The Osprey utilizes adjustable rotor engines that allow the aircraft to take off and land like a helicopter, but fly with the speed of a twin-propeller plane.

"The coolest thing you could ever do is sit in the back during takeoff," Keith, 31, said. "It's almost like taking a catapult shot off an aircraft carrier."

Keith began training to use the V-22 in March 2006 at the Weapons and Tactics Instructors course in Yuma, Ariz. He described the course as the Marines' "Top Gun" program.

Training took less than a year because Keith had spent the previous four years as a CH-46 helicopter pilot.

Typical training for aircraft commanders lasts 18 months, he said.

Keith was commissioned as a Marine in 1999 after spending four years at Virginia Tech on a Reserve Officers' Training Corps scholarship.

He attended flight school in Pensacola, Fla., for two years, where he piloted his first helicopter, a TH-57.

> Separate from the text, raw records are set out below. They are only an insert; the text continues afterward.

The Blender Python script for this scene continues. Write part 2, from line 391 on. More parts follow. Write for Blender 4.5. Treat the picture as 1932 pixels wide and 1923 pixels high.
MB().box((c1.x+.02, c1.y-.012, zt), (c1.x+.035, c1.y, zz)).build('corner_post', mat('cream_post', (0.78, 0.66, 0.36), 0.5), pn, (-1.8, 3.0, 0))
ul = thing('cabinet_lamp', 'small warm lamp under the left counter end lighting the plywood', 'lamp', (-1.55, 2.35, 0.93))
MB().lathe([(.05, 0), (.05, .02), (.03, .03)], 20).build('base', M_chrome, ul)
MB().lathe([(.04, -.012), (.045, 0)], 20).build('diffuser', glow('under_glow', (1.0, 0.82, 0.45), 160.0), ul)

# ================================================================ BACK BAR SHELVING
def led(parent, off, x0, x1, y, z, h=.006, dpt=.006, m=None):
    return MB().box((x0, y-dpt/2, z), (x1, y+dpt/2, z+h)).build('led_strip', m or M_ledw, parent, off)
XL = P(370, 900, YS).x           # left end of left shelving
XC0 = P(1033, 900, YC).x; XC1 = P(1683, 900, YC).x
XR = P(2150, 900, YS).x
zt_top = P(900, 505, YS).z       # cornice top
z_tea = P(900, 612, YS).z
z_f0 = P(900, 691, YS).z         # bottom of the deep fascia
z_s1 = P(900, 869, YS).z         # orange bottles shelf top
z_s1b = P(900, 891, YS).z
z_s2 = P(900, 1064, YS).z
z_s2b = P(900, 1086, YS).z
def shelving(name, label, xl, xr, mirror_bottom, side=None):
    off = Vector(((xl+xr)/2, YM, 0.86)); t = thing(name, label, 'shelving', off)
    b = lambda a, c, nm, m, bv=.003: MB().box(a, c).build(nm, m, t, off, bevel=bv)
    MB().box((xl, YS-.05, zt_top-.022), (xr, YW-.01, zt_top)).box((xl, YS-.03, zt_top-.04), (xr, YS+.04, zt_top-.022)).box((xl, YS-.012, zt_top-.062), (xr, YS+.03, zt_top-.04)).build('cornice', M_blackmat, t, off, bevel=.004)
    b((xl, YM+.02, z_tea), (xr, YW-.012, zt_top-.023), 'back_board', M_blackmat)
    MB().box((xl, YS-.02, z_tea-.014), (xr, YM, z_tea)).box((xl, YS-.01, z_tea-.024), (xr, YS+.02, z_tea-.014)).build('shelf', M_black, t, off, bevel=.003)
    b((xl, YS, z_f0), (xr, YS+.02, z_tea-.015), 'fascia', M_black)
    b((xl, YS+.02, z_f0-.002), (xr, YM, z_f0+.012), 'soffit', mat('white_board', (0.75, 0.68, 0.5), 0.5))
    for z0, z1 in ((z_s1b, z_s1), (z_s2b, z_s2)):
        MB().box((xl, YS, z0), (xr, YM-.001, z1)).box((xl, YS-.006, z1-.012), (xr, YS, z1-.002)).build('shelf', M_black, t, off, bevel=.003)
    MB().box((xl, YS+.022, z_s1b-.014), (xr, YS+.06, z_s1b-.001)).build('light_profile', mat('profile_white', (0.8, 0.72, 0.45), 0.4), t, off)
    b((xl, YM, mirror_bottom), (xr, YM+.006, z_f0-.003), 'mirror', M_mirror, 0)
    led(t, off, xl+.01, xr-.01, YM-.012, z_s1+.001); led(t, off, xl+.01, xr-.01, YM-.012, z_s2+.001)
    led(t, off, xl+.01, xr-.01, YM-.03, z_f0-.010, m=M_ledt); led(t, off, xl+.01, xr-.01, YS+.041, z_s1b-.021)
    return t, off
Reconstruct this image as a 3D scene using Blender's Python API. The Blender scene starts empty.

"It's pretty wild," Keith said of his first helicopter experience.

"It's one thing to go up in a Cessna and take the sticks..." but trying to keep a helicopter still in swirling winds is not an easy task, he continued.

"They equate learning how to hover to trying to stand on a basketball."

Since becoming an aircraft commander, Keith has flown CH-46 helicopters, the Marines' standard-issue chopper, in Iraq and Afghanistan. Although Keith said he loved the CH-46, a 40-year-old model, it was time for him to get with the future -- the V-22 Osprey.

"I saw it was the smart thing to do," Keith said. "The sooner you can make that change, the sooner you can reap the benefits."

The Marines are in the process of phasing out the CH-46 and making the V-22 Osprey their primary aircraft. The primary appeal of the V-22 is its ability to fly from beyond the horizon to inland points without getting in range of enemy ground fire, except during landing.

However, controversy surrounded the V-22 from the time of its first flight in 1989 to its first deployment abroad in October 2007.

Vice President Dick Cheney, while serving as Secretary of Defense from 1989 to 1992, tried to eliminate the Osprey program because of the vehicle's approximately $100 million price.

To make matters worse, four Ospreys crashed in non-combat situations during development. The latter three crashes, occurring once in 1992 and twice in 2000, claimed the lives of 30 Marines.

Critics of the V-22 also cite the Osprey's lack of weaponry and it's 9.1 mph descent rate as potential problems if the vehicle attempts to land in hostile enemy territory.

Keith, however, is not concerned with the V-22's kinks. He looks forward to helping the Marines work them out and bringing the Osprey up to its full potential.

"Any one of us could go out and develop a new tactic, and it might end up in our tactics manual," he said.

Keith's father, Jim, was equally comfortable with his son's involvement in the V-22 program.

"They have it all fixed; it's ready to go," Jim said. "I'd rather have him flying new ones than old ones."